Referring to FIG. 2 again, one terminal of the signal processing circuit 140 (shown as dashed lines) is coupled to the second capacitor C2, and another terminal thereof is coupled to the gate of the switch Q1. The signal processing circuit 140 is utilized to adjust the filtered PWM signal 220 thereby generating corresponding high levels and low levels to the switch Q1, so that the switch Q1 is “on” at the high level and “off” at the low level.
In the preferred embodiment, the signal processing circuit 140 comprises a second diode D2, a first resistor R1, a triode, Q2 and a second resistor R2. The second diode D2 is connected in parallel to the first resistor R1 and the triode Q2, and an anode of the second diode D2 is coupled to the second capacitor C2, also a cathode thereof is coupled to the second resistor R2 and a collector of the triode Q2. A base of the triode Q2 is coupled to the first resistor R1, and an emitter thereof is grounded. The second resistor R2 is coupled to the gate of the switch Q1. More specifically, the triode is a PNP triode.

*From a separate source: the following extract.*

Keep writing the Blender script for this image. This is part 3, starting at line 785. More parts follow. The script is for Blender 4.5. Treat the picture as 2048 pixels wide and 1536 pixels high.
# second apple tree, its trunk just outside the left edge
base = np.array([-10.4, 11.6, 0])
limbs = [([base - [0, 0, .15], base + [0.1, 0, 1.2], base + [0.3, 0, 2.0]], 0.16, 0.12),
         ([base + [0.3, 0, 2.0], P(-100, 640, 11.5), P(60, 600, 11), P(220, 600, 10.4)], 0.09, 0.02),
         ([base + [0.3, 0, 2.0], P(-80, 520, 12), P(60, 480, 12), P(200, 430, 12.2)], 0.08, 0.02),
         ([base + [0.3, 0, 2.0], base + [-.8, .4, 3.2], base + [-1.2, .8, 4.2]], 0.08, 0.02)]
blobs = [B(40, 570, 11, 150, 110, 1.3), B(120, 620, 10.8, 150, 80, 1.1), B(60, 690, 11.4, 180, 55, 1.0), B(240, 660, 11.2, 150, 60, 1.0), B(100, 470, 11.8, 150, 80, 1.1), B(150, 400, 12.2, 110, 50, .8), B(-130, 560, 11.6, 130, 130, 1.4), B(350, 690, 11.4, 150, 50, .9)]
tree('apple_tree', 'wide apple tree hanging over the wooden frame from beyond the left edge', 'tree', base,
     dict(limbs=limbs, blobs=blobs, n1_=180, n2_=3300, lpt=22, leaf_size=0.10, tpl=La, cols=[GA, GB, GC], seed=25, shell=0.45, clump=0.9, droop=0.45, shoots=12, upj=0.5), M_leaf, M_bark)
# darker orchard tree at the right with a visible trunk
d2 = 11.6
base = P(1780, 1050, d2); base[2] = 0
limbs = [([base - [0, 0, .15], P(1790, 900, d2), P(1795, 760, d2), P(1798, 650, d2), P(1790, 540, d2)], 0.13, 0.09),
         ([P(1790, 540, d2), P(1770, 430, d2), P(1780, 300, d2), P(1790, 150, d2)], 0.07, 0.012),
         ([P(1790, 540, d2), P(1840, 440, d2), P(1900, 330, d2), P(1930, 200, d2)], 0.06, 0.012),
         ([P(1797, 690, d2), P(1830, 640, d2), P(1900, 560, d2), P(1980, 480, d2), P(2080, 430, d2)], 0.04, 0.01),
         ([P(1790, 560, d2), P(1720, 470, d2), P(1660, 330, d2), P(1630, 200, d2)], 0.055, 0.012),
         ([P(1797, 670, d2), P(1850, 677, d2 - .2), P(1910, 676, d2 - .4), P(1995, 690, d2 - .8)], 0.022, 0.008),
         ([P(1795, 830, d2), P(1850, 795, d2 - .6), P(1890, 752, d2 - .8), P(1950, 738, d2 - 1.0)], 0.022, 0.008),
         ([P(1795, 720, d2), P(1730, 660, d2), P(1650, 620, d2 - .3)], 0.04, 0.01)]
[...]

Referring to FIGS. 2 and 5, FIG. 5 is a schematic drawing illustrating a waveform of the corresponding high levels and low levels modified by the signal processing circuit. When the filtered PWM signal 220 is at a high level, the second diode D2 is conducting, and the PNP triode Q2 is at an off-state (non-conducting). Therefore, the corresponding high level that Vi−Vi*D passes through the second resistor R2 is Von, which is less than Vi−Vi*D. When the filtered PWM signal 220 is at a low level, the second diode D2 is cut-off (non-conducting), and the base to the emitter of the PNP triode Q2 is conducting. Therefore, the gate of the switch Q1 is grounded, that is, the corresponding low level is 0. Accordingly, the low withstand-voltage switch Q1 (MOSFET) can be protected according to the corresponding high level Von and the corresponding low level 0. However, the signal processing circuit of the present invention is not limited to be implemented in the above-mentioned circuit, and it can also be implemented in other circuits.
Reference to the aforementioned principle of operation, the boost circuit 100 of the present invention is directly coupled to the input voltage Vi through the PWM chip 120, and the direct current component within the PWM signal is filtered out by the second capacitor C2, and then the filtered PWM signal is simply modified to directly control on and off of the switch. Therefore, the regulator that is required in the prior art can be omitted in the present invention, and cost is reduced.
While the preferred embodiments of the present invention have been illustrated and described in detail, various modifications and alterations can be made by persons skilled in this art. The embodiment of the present invention is therefore described in an illustrative but not restrictive sense. It is intended that the present invention should not be limited to the particular forms as illustrated, and that all modifications and alterations which maintain the spirit and realm of the present invention are within the scope as defined in the appended claims.